En segundo lugar, cuando hay asfalto, los bolivianos parecen tan felices, agradecidos y confiados que manejan a las chapas. Se pasan en curvas y subidas. No usan guiños ni hacen luces. Y apenas tocan bocina para avisarle a algún burro o perro o niño desprevenido que están en el medio de la ruta. El camino de La Paz a Coroico, la ruta de las Yungas, se conocía en 1996 como The World's Most Dangerous Road, según el Banco Interamericano de Desarrollo. Hoy hay una ruta alternativa, asfaltada, que demandó diez años de presupuesto y construcción. Es igual de peligrosa, sólo que en lugar de 3 metros de ancho tiene 5. Lo suficiente como para que pasen dos autos. Aunque es tan zigzagueante que a ninguna mini-van se le ocurriría mantenerse en su carril.

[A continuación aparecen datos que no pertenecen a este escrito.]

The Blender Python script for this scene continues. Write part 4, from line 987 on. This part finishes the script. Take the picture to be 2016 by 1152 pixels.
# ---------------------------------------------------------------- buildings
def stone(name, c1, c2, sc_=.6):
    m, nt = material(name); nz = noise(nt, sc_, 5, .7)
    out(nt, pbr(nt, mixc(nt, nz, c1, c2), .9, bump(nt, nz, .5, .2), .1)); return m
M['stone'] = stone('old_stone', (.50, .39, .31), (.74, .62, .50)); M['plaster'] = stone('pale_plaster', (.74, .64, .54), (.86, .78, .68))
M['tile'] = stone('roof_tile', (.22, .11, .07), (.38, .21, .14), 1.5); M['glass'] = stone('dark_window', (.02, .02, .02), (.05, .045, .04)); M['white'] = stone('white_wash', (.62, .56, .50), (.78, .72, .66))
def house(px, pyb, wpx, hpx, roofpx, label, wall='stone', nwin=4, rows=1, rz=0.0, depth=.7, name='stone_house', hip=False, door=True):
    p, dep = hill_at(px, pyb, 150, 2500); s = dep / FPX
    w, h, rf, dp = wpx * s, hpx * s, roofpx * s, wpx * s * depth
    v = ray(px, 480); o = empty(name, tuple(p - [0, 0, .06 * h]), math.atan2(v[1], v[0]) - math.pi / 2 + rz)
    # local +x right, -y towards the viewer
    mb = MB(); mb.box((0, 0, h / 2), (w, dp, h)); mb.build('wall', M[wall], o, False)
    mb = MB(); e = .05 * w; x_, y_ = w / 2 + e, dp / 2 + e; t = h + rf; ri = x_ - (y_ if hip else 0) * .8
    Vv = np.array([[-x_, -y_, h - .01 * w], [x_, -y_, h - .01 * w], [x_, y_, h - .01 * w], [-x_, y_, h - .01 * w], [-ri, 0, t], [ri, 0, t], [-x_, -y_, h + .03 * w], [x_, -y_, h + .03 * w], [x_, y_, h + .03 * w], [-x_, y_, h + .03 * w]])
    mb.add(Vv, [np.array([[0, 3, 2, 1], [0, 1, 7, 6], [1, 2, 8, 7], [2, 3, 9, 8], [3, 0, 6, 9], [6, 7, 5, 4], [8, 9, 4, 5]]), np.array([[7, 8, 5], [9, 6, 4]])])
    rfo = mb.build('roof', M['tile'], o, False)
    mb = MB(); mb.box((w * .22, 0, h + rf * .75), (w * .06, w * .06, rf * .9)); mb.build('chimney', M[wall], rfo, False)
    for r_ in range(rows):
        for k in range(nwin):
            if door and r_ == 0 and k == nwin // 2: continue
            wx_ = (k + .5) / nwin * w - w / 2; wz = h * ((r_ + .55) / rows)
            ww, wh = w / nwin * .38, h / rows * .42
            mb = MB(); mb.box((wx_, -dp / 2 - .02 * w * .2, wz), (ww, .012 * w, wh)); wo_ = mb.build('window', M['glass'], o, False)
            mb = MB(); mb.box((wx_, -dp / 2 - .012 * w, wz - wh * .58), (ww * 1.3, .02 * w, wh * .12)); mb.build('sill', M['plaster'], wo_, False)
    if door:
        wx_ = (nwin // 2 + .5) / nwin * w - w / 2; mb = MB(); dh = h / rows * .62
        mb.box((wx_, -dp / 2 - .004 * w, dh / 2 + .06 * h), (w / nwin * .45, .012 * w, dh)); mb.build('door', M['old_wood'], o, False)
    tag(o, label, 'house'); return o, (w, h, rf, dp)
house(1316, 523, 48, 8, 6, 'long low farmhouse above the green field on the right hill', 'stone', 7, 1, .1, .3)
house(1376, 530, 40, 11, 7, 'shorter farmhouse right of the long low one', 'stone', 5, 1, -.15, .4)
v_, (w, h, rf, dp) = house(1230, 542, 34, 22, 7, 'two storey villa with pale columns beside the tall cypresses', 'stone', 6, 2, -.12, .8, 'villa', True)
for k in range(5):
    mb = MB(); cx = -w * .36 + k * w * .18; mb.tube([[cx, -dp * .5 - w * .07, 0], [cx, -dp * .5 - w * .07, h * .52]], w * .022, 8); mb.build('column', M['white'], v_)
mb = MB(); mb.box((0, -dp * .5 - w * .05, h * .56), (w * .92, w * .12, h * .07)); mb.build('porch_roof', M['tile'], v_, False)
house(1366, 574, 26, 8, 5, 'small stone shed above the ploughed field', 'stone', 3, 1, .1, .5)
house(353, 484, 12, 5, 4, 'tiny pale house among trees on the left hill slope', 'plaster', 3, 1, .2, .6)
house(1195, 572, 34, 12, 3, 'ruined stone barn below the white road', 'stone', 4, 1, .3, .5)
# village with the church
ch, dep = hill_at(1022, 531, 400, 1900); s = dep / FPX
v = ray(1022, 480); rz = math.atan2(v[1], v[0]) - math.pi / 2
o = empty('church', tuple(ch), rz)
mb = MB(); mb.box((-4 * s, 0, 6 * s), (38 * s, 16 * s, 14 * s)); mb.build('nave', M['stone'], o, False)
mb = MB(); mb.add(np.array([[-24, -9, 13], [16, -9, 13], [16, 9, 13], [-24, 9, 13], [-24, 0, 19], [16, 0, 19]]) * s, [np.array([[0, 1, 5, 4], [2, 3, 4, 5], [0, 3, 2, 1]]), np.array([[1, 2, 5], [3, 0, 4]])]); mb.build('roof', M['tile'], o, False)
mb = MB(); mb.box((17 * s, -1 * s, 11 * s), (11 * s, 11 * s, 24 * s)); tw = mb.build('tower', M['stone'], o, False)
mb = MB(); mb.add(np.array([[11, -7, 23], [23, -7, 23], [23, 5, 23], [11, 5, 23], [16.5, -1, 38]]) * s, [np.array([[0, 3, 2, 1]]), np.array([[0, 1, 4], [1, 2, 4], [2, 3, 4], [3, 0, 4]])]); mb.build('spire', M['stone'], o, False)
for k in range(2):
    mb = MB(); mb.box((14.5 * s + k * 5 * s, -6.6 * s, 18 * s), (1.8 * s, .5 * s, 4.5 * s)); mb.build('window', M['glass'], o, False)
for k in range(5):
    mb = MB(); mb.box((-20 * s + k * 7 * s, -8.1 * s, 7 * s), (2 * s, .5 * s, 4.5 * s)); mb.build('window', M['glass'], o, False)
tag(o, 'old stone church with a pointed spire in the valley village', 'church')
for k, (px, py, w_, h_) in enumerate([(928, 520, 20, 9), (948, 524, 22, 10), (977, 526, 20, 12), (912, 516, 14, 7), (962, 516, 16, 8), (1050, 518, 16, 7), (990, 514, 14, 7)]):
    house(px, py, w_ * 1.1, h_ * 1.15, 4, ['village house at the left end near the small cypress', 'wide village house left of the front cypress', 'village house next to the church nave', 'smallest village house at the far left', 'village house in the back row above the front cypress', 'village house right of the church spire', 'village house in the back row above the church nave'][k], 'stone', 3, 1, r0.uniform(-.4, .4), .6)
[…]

Hay partes, sobre todo en las alturas donde las lluvias arrecian durante todo Diciembre y Enero, sin interrupción, en que es más fácil y rápido simplemente seguir una línea recta entre el serpenteo, y sólo volver al carril en caso de peligro inminente.

Volviendo de Sorata, otro pueblito sub-tropical, nuestra movilidad sobrepasó a otra en el momento en que un camión con acoplado venía de frente. Pasamos los tres a la vez, entre el estruendo de una bocina que se alejaba en dirección contraria, pero prepotente. Mi novia se asutó mucho y me agarró el brazo con violencia. Nos salvamos, pero quedamos un poco afectados. El conductor se río. El autito estaba, como decía el lienzo sobre la ventana frontal, "bendecido en Copacabana".